Propongamos –dicen en su cuartel los responsables del partido- una ley. Y todos a una, obedientes a la voz que lidera, se estrujan el magín y rebuscan qué ley podría hacer felices a más gentes.
La “hermosa gente” –como nos llama Saroyan, ignara de lo que se prepara, cuece y le viene encima. Una nueva norma. Un plano nuevo, con un aspa señalando el lugar y la traza del camino que conduce al sitio de la felicidad.

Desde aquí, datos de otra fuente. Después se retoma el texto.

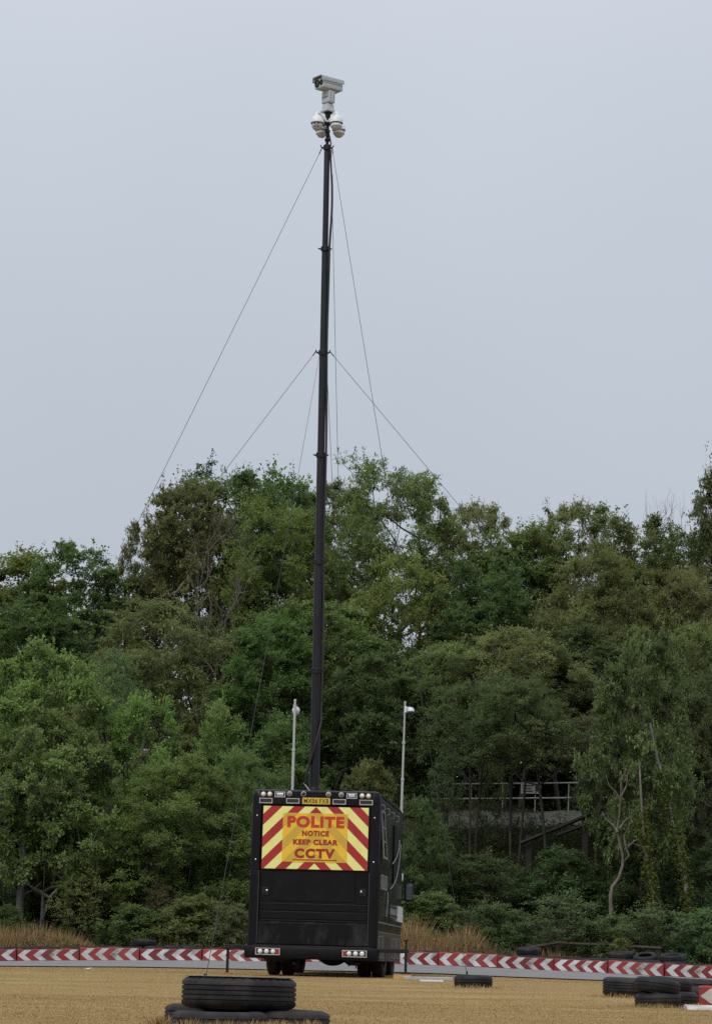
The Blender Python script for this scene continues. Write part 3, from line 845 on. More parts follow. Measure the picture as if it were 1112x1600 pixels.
# loose undergrowth: nobody could count it
def undergrowth(name, label, boxes, seed, leaf, per, hgt, col, kind='stuff'):
    rng = np.random.default_rng(seed)
    Bs, Ts = [], []
    for (x0, x1, y0, y1, n) in boxes:
        x = rng.uniform(x0, x1, n); y = rng.uniform(y0, y1, n)
        m = 0.35 + 0.65 * np.clip(np.sin(x * 1.7 + seed) * np.sin(y * 1.3 + seed * 2) + .45, 0, 1)
        h = hgt * m * (0.3 + 0.7 * rng.random(n))
        b = np.stack([x, y, gzb(x, y)], -1)
        d = rnd_dir(rng, n) * 0.45 + np.array([0, -0.15, 1])
        Bs.append(b + d * (h * .4)[:, None]); Ts.append(b + d * h[:, None])
    B = np.concatenate(Bs); Tt = np.concatenate(Ts)
    v, ti, ag = foliage_from_twigs(B, Tt, per, leaf, .6, .05, rng, .07)
    o = link_mesh(name, leaf_mesh(name, v, ti, ag)); o.color = (*col, 1)
    tag(o, label, 'undergrowth', kind=kind)
    return o


undergrowth('undergrowth', 'tangled low green undergrowth covering the wooded bank', [(-13, 14, 58.9, 62, 5200), (-14, 15, 62, 70, 6500), (-16, 17, 70, 82, 3000), (2.5, 14, 60.5, 71, 6500)], 3, .085, 6, .75, (.052, .068, .032))
undergrowth('nettle_strip', 'green weeds edging the foot of the bank behind the barrier', [(-12, -1.5, 58.0, 59.3, 1300), (1.5, 12, 57.9, 59.3, 1300)], 5, .075, 6, .40, (.085, .098, .042))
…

Ya los indios más sabios reconducían a los conquistadores, soñadores impenitentes de hermosos sueños, hacia El Dorado y la Fuente de la Eterna Juventud para entretenerlos, alejarlos, perderlos en las selvas sin caminos del mundo todavía no inventado ni inventariado de más allá de la mar de los horrores. Ahora es igual. Hay que entretener al personal, alejarlo del ombligo de la cuestión, llevárselo, como se llevó el flautista a los niños de Hammelin, a encima de la nube misteriosa, a más allá de la niebla en que acaba, sin más Arturo Gordon Pym.
Una ley para esto, otra para aquello. Las leyes pasan desapercibidas. La gente, hermosa o no, sólo lee por obligación o por dedicación los periódicos oficiales en que se publican, a veces imbricadas, escondidas, imprevisibles, normas que tuve un profesor que llamaba “ratoneras”, porque se mueven al hilo de los zócalos y hay siempre un estudioso que las encuentra y te las estrella en la cara, a lo largo de un laboriosos proceso, como se tiraban tartas los de las películas de cuando todos éramos tan inocentes y nos reíamos como locos.

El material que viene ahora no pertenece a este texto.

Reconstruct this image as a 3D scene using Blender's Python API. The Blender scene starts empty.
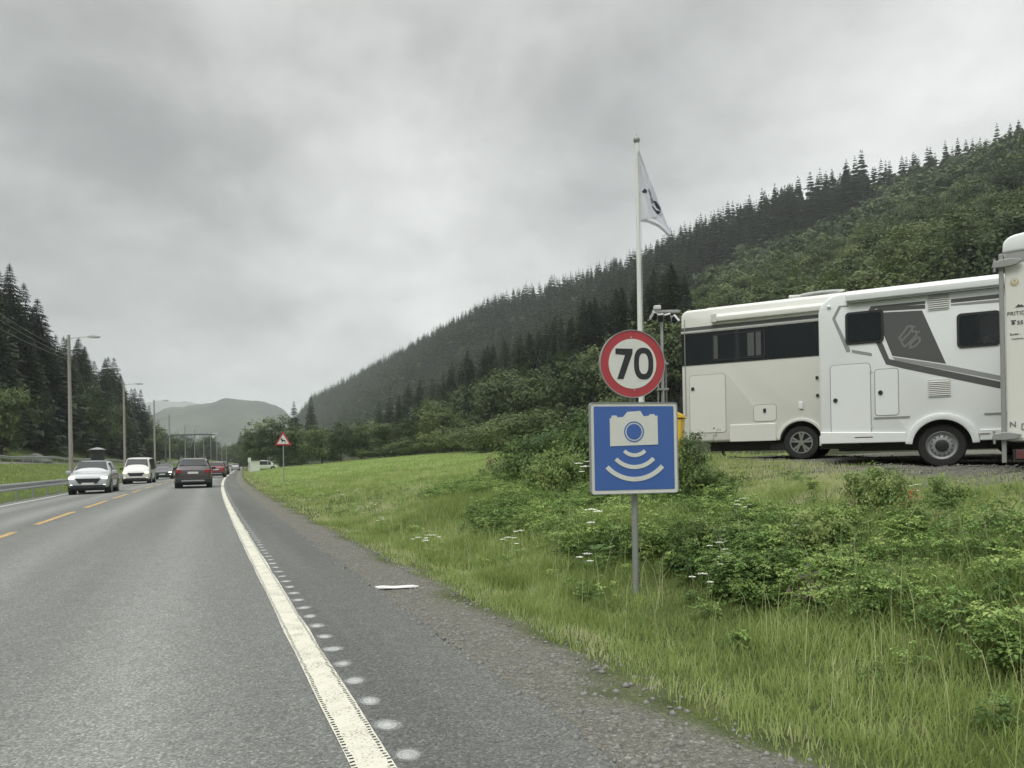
import bpy, bmesh, math, random
import numpy as np
from mathutils import Vector, Matrix
rng = np.random.default_rng(7); random.seed(7)
SC = bpy.context.scene; COL = SC.collection
R_ = math.radians

# ------------------------------------------------------------------ camera
FPX, PCX, PCY, ROLL, EYE = 740.0, 512.0, 460.2, R_(1.0), 1.2
cr, sr = math.cos(ROLL), math.sin(ROLL)
cd = bpy.data.cameras.new('camera'); cam = bpy.data.objects.new('camera', cd); COL.objects.link(cam)
cd.sensor_width = 36; cd.lens = FPX * 36 / 1024; cd.shift_y = (PCY - 384) / 1024
cd.clip_start = .05; cd.clip_end = 20000
cam.matrix_world = Matrix(((cr, sr, 0, 0), (0, 0, -1, 0), (-sr, cr, 0, EYE), (0, 0, 0, 1)))
SC.camera = cam

# ------------------------------------------------------------------ sky
SUN_EL, SUN_AZ = 50, 215          # behind and to the left, veiled by cloud
w = bpy.data.worlds.new('World'); SC.world = w; w.use_nodes = True
nt = w.node_tree; nt.nodes.clear(); N = nt.nodes.new; L = nt.links.new
def mth(op, a, b=None, c=None, tree=None, clamp=False):
    n = (tree or nt).nodes.new('ShaderNodeMath'); n.operation = op; n.use_clamp = clamp
    for i, v in enumerate((a, b, c)):
        if v is None: continue
        if isinstance(v, (int, float)): n.inputs[i].default_value = v
        else: (tree or nt).links.new(v, n.inputs[i])
    return n.outputs[0]
sky = N('ShaderNodeTexSky'); sky.sky_type = 'NISHITA'; sky.sun_disc = False
sky.sun_elevation = R_(SUN_EL); sky.sun_rotation = R_(SUN_AZ)
tc = N('ShaderNodeTexCoord'); sp = N('ShaderNodeSeparateXYZ'); L(tc.outputs['Generated'], sp.inputs[0])
el = mth('MAXIMUM', sp.outputs[2], 0.0)
den = mth('ADD', el, 0.42)
cx = N('ShaderNodeCombineXYZ'); L(mth('DIVIDE', sp.outputs[0], den), cx.inputs[0]); L(mth('DIVIDE', sp.outputs[1], den), cx.inputs[1])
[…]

Y es así como solemos enterarnos de que alguno de los numerosos cuerpos legislativos que pululan en el novísimo territorio de las modernas taifas, ha parido, como los montes, otro ratón. Y van tantos, que es difícil moverse sin pisar alguno y tener que responsabilizarnos de los daños. Prohibido fumar. Prohibido pescar. Prohibido pasar. Prohibido esto, aquello y lo de más allá. Lejos, en el último vagón de tercera de la memoria, el vigoroso grito: ¡prohibido prohibir! del graffiti libertario.